Retype, please, the listing from its opening line through the line that contains "cam_d.dof.use_dof = True;", both included, without the pictures.

Recorded information:
***

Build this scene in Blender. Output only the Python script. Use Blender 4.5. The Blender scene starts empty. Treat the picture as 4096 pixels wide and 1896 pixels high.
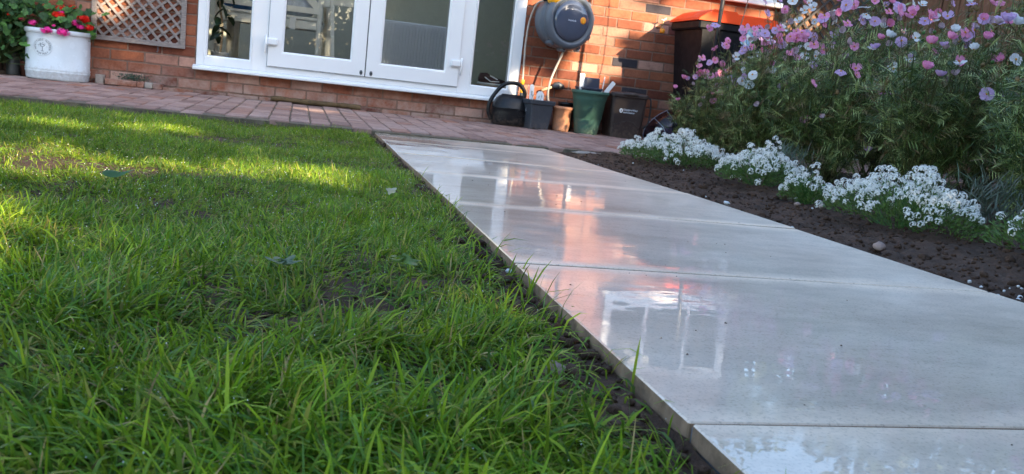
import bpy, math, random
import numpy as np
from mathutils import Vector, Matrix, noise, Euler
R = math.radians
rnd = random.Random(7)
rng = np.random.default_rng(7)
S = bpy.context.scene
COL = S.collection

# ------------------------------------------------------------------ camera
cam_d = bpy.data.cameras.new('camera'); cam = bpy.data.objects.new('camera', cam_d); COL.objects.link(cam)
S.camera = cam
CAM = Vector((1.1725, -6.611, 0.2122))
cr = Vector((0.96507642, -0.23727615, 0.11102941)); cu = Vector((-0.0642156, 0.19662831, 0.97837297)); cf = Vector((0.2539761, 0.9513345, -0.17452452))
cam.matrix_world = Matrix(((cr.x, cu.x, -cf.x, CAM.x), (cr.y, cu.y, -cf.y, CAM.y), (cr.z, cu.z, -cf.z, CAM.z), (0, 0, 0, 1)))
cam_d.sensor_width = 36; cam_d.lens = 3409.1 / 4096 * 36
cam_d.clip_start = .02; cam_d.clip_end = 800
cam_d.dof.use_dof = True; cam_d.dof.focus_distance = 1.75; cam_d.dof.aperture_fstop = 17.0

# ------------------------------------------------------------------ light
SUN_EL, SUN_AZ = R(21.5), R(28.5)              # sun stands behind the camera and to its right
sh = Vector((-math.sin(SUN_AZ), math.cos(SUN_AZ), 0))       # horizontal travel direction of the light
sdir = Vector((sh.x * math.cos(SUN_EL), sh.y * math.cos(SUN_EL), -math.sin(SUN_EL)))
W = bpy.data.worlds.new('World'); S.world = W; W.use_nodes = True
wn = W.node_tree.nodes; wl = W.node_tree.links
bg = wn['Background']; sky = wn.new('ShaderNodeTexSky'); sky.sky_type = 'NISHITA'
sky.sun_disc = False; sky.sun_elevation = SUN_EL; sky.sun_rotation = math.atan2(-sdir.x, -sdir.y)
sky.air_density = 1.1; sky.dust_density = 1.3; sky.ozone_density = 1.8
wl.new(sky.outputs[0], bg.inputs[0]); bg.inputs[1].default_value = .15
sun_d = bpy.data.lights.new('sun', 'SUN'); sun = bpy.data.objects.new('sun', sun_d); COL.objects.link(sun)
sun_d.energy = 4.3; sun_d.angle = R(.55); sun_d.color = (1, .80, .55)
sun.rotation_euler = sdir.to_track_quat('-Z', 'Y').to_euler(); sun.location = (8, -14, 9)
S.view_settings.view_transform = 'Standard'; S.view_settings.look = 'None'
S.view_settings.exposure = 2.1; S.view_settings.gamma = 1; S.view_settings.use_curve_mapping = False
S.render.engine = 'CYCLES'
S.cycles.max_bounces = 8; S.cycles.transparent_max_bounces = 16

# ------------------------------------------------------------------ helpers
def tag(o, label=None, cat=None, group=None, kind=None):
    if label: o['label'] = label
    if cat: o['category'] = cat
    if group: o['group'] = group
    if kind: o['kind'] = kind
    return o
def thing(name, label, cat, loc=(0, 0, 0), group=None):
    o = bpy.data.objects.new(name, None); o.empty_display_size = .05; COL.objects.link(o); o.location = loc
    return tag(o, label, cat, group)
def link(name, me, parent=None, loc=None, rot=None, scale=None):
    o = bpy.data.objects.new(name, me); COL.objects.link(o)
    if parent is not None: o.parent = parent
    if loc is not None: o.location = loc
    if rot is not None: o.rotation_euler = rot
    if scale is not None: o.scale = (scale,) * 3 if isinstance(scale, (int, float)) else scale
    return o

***

Output below:
Build this scene in Blender. Output only the Python script. Use Blender 4.5. The Blender scene starts empty. Treat the picture as 4096 pixels wide and 1896 pixels high.
import bpy, math, random
import numpy as np
from mathutils import Vector, Matrix, noise, Euler
R = math.radians
rnd = random.Random(7)
rng = np.random.default_rng(7)
S = bpy.context.scene
COL = S.collection

# ------------------------------------------------------------------ camera
cam_d = bpy.data.cameras.new('camera'); cam = bpy.data.objects.new('camera', cam_d); COL.objects.link(cam)
S.camera = cam
CAM = Vector((1.1725, -6.611, 0.2122))
cr = Vector((0.96507642, -0.23727615, 0.11102941)); cu = Vector((-0.0642156, 0.19662831, 0.97837297)); cf = Vector((0.2539761, 0.9513345, -0.17452452))
cam.matrix_world = Matrix(((cr.x, cu.x, -cf.x, CAM.x), (cr.y, cu.y, -cf.y, CAM.y), (cr.z, cu.z, -cf.z, CAM.z), (0, 0, 0, 1)))
cam_d.sensor_width = 36; cam_d.lens = 3409.1 / 4096 * 36
cam_d.clip_start = .02; cam_d.clip_end = 800
cam_d.dof.use_dof = True; cam_d.dof.focus_distance = 1.75; cam_d.dof.aperture_fstop = 17.0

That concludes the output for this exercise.